• _RAW DATA_
☆ ☆ ☆ ☆
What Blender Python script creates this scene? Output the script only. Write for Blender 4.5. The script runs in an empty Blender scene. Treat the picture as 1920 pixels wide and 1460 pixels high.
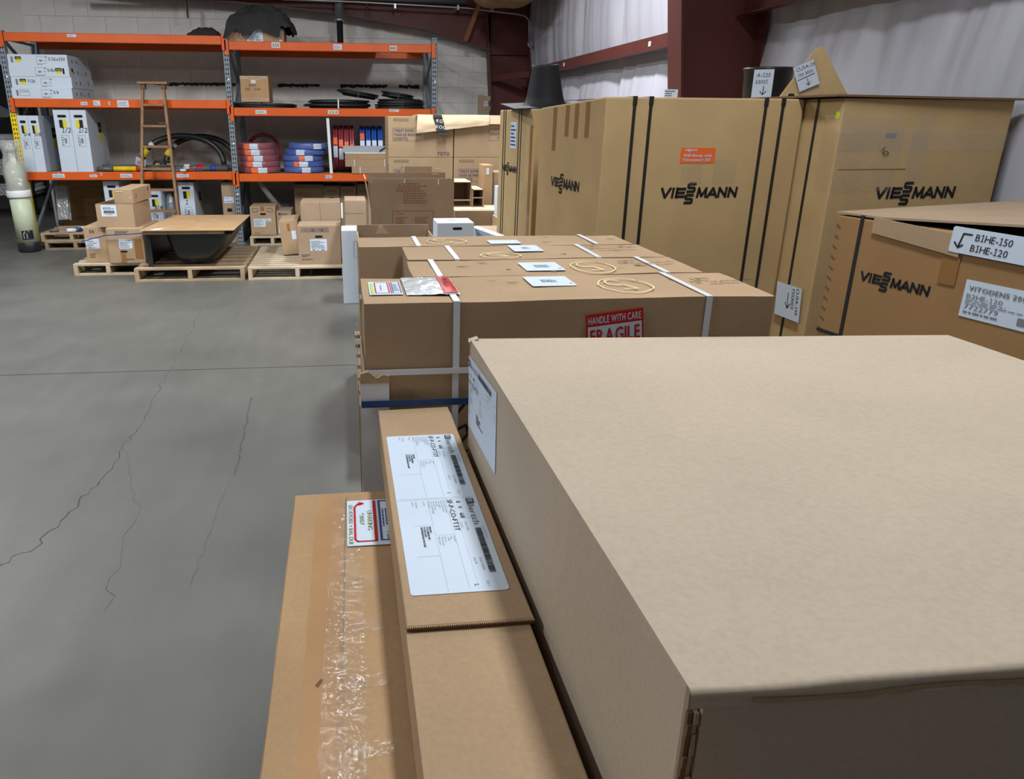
import bpy, bmesh, math, random
from mathutils import Vector, Matrix, noise
random.seed(7)
SC = bpy.context.scene
COL = SC.collection
R = math.radians
# ------------------------------------------------------------------ camera
FPX, PPX, PPY = 1420.0, 817.0, 730.0
PITCH, YAW, ROLL, CAMH = R(19.69), R(6.7), R(0.35), 1.525
def make_camera():
    f = Vector((math.sin(YAW)*math.cos(PITCH), math.cos(YAW)*math.cos(PITCH), -math.sin(PITCH)))
    r = Vector((math.cos(YAW), -math.sin(YAW), 0))
    u = r.cross(f)
    r2 = r*math.cos(ROLL)+u*math.sin(ROLL)
    u2 = -r*math.sin(ROLL)+u*math.cos(ROLL)
    cd = bpy.data.cameras.new('camera')
    cd.sensor_fit = 'HORIZONTAL'; cd.sensor_width = 36.0
    cd.lens = FPX/1920*36.0
    cd.shift_x = (960-PPX)/1920.0
    cd.shift_y = (PPY-730)/1920.0
    cd.clip_start = 0.02; cd.clip_end = 100
    co = bpy.data.objects.new('camera', cd); COL.objects.link(co)
    m = Matrix((r2, u2, -f)).transposed().to_4x4()
    m.translation = (0, 0, CAMH)
    co.matrix_world = m
    SC.camera = co
make_camera()
# ------------------------------------------------------------------ view, world, lamps
SC.view_settings.view_transform = 'Standard'
SC.view_settings.look = 'None'
SC.view_settings.exposure = -0.1
SC.view_settings.gamma = 1.0
SC.view_settings.use_curve_mapping = False
w = bpy.data.worlds.new('world'); SC.world = w
w.use_nodes = True
w.node_tree.nodes['Background'].inputs[0].default_value = (0.75, 0.82, 1.0, 1)
w.node_tree.nodes['Background'].inputs[1].default_value = 0.05
# LED panels under the roof, the middle-floor one added as fill: x, y, z, watts
LAMPS = [(0.85, 1.55, 3.5, 64), (0.85, 6.3, 3.5, 150),
         (-3.6, 0.6, 3.9, 100), (-3.6, 6.3, 3.9, 190), (-1.4, 5.6, 3.8, 130),
         (-1.6, -3.6, 3.8, 9), (-6.3, 13.2, 3.9, 14)]
LAMP_COL = (0.95, 0.98, 1.0)

# ------------------------------------------------------------------ materials
MATS = {}
def _nt(name):
    m = bpy.data.materials.new(name); m.use_nodes = True
    nt = m.node_tree; b = nt.nodes['Principled BSDF']
    MATS[name] = m
    return m, nt, b
def mat(name, col, rough=0.6, spec=0.3, metal=0.0, var=0.0, vscale=8.0, bump=0.0, bscale=60.0, fine=0.0, fscale=250.0, alpha=None, emit=None, stretch=(1,1,1)):
    if name in MATS: return MATS[name]
    m, nt, b = _nt(name)
    N, L = nt.nodes, nt.links
    b.inputs['Base Color'].default_value = (*col, 1)
    b.inputs['Roughness'].default_value = rough
    b.inputs['Specular IOR Level'].default_value = spec
    b.inputs['Metallic'].default_value = metal
    if alpha is not None: b.inputs['Alpha'].default_value = alpha
    if emit:
        b.inputs['Emission Color'].default_value = (*col, 1); b.inputs['Emission Strength'].default_value = emit
    if var or bump or fine:
        tc = N.new('ShaderNodeTexCoord'); mp = N.new('ShaderNodeMapping')
        mp.inputs['Scale'].default_value = stretch
        L.new(tc.outputs['Object'], mp.inputs['Vector'])
        src = None
        def shade(scale, amt, prev, detail):
            nz = N.new('ShaderNodeTexNoise'); nz.inputs['Scale'].default_value = scale; nz.inputs['Detail'].default_value = detail
            L.new(mp.outputs[0], nz.inputs['Vector'])
            mr = N.new('ShaderNodeMapRange'); mr.inputs[1].default_value = 0.3; mr.inputs[2].default_value = 0.7
            mr.inputs[3].default_value = 1-amt; mr.inputs[4].default_value = 1+amt
            L.new(nz.outputs['Fac'], mr.inputs[0])
            mx = N.new('ShaderNodeMix'); mx.data_type = 'RGBA'; mx.blend_type = 'MULTIPLY'; mx.inputs[0].default_value = 1
            if prev is None: mx.inputs[6].default_value = (*col, 1)
            else: L.new(prev, mx.inputs[6])
            L.new(mr.outputs[0], mx.inputs[7])
            return mx.outputs[2]
        if var: src = shade(vscale, var, src, 4)
        if fine: src = shade(fscale, fine, src, 2)
        if src: L.new(src, b.inputs['Base Color'])
        if bump:
            nz = N.new('ShaderNodeTexNoise'); nz.inputs['Scale'].default_value = bscale; nz.inputs['Detail'].default_value = 3
            L.new(mp.outputs[0], nz.inputs['Vector'])
            bp = N.new('ShaderNodeBump'); bp.inputs['Strength'].default_value = bump; bp.inputs['Distance'].default_value = 0.01
            L.new(nz.outputs['Fac'], bp.inputs['Height']); L.new(bp.outputs[0], b.inputs['Normal'])
    return m
def cardboard(name, col, var=0.07, bump=0.03, rough=0.78):
    return mat(name, col, rough=rough, spec=0.18, var=var, vscale=5, bump=bump, bscale=35, fine=0.05, fscale=160)
KL = cardboard('kraft_pale', (0.465, 0.385, 0.297), var=0.04)
KM = cardboard('kraft', (0.39, 0.270, 0.165))
KO = cardboard('kraft_orange', (0.40, 0.255, 0.135), var=0.10)
KV = cardboard('kraft_olive', (0.485, 0.340, 0.168))
KV3 = cardboard('kraft_brown', (0.315, 0.18, 0.078), var=0.06)
KG = cardboard('kraft_grey', (0.345, 0.25, 0.17))
KT = cardboard('kraft_far', (0.30, 0.215, 0.128))
KB = cardboard('kraft_buff', (0.58, 0.45, 0.30))
KFL = mat('flute_dark', (0.16, 0.09, 0.045), rough=0.9)
WB = mat('white_carton', (0.56, 0.635, 0.73), rough=0.55, spec=0.3, var=0.03, vscale=3)
PAPER = mat('label_paper', (0.58, 0.67, 0.79), rough=0.5, spec=0.25)
PAPER2 = mat('old_label_paper', (0.62, 0.62, 0.58), rough=0.6)
INK = mat('black_ink', (0.012, 0.012, 0.014), rough=0.6)
INKG = mat('grey_ink', (0.20, 0.20, 0.22), rough=0.6)
INKP = mat('purple_ink', (0.085, 0.065, 0.13), rough=0.6)
INKR = mat('red_brown_ink', (0.28, 0.10, 0.06), rough=0.6)
INKB = mat('faded_carton_ink', (0.13, 0.08, 0.05), rough=0.7)
CHALK = mat('yellow_chalk', (0.75, 0.66, 0.34), rough=0.8)
MARK = mat('marker_black', (0.02, 0.018, 0.02), rough=0.5)
MARKG = mat('marker_green', (0.16, 0.22, 0.02), rough=0.5)
MARKY = mat('marker_lime', (0.45, 0.62, 0.08), rough=0.5)
RED = mat('sticker_red', (0.50, 0.015, 0.015), rough=0.4)
ORS = mat('sticker_orange', (0.80, 0.14, 0.03), rough=0.4)
BLUE = mat('label_blue', (0.03, 0.06, 0.25), rough=0.45)
YEL = mat('yellow_print', (0.72, 0.60, 0.03), rough=0.5)
LIME = mat('lime_sticker', (0.62, 0.80, 0.02), rough=0.5)
STRAPW = mat('white_strap', (0.66, 0.68, 0.74), rough=0.4, spec=0.4)
STRAPK = mat('black_strap', (0.018, 0.017, 0.017), rough=0.45, spec=0.4)
STRAPB = mat('blue_strap', (0.012, 0.05, 0.17), rough=0.45, spec=0.4)
TAPEB = mat('brown_tape', (0.28, 0.14, 0.045), rough=0.3, spec=0.5)
def clear(name, tint, alpha, rough, bump=0.0, bscale=30):
    # thin film: mostly clear, a little milky, with a glossy sheen
    m, nt, b = _nt(name); N, L = nt.nodes, nt.links; N.remove(b)
    tr = N.new('ShaderNodeBsdfTransparent'); gl = N.new('ShaderNodeBsdfGlossy'); df = N.new('ShaderNodeBsdfDiffuse')
    gl.inputs['Roughness'].default_value = rough; gl.inputs['Color'].default_value = (.9, .92, .95, 1); df.inputs['Color'].default_value = (*tint, 1)
    tc = N.new('ShaderNodeTexCoord'); nz = N.new('ShaderNodeTexNoise'); nz.inputs['Scale'].default_value = bscale; nz.inputs['Detail'].default_value = 4; L.new(tc.outputs['Object'], nz.inputs['Vector'])
    bp = N.new('ShaderNodeBump'); bp.inputs['Strength'].default_value = bump; bp.inputs['Distance'].default_value = .02; L.new(nz.outputs['Fac'], bp.inputs['Height'])
    L.new(bp.outputs[0], gl.inputs['Normal'])
    m1 = N.new('ShaderNodeMixShader'); m1.inputs[0].default_value = .55; L.new(gl.outputs[0], m1.inputs[1]); L.new(df.outputs[0], m1.inputs[2])
    m2 = N.new('ShaderNodeMixShader'); m2.inputs[0].default_value = alpha; L.new(tr.outputs[0], m2.inputs[1]); L.new(m1.outputs[0], m2.inputs[2])
    L.new(m2.outputs[0], nt.nodes['Material Output'].inputs['Surface'])
    return m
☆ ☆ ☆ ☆
• _OBJECTIVE_
Find every line with "scene" in the listing and state how many there are, nothing else.

• _EXERCISE OUTPUT_
2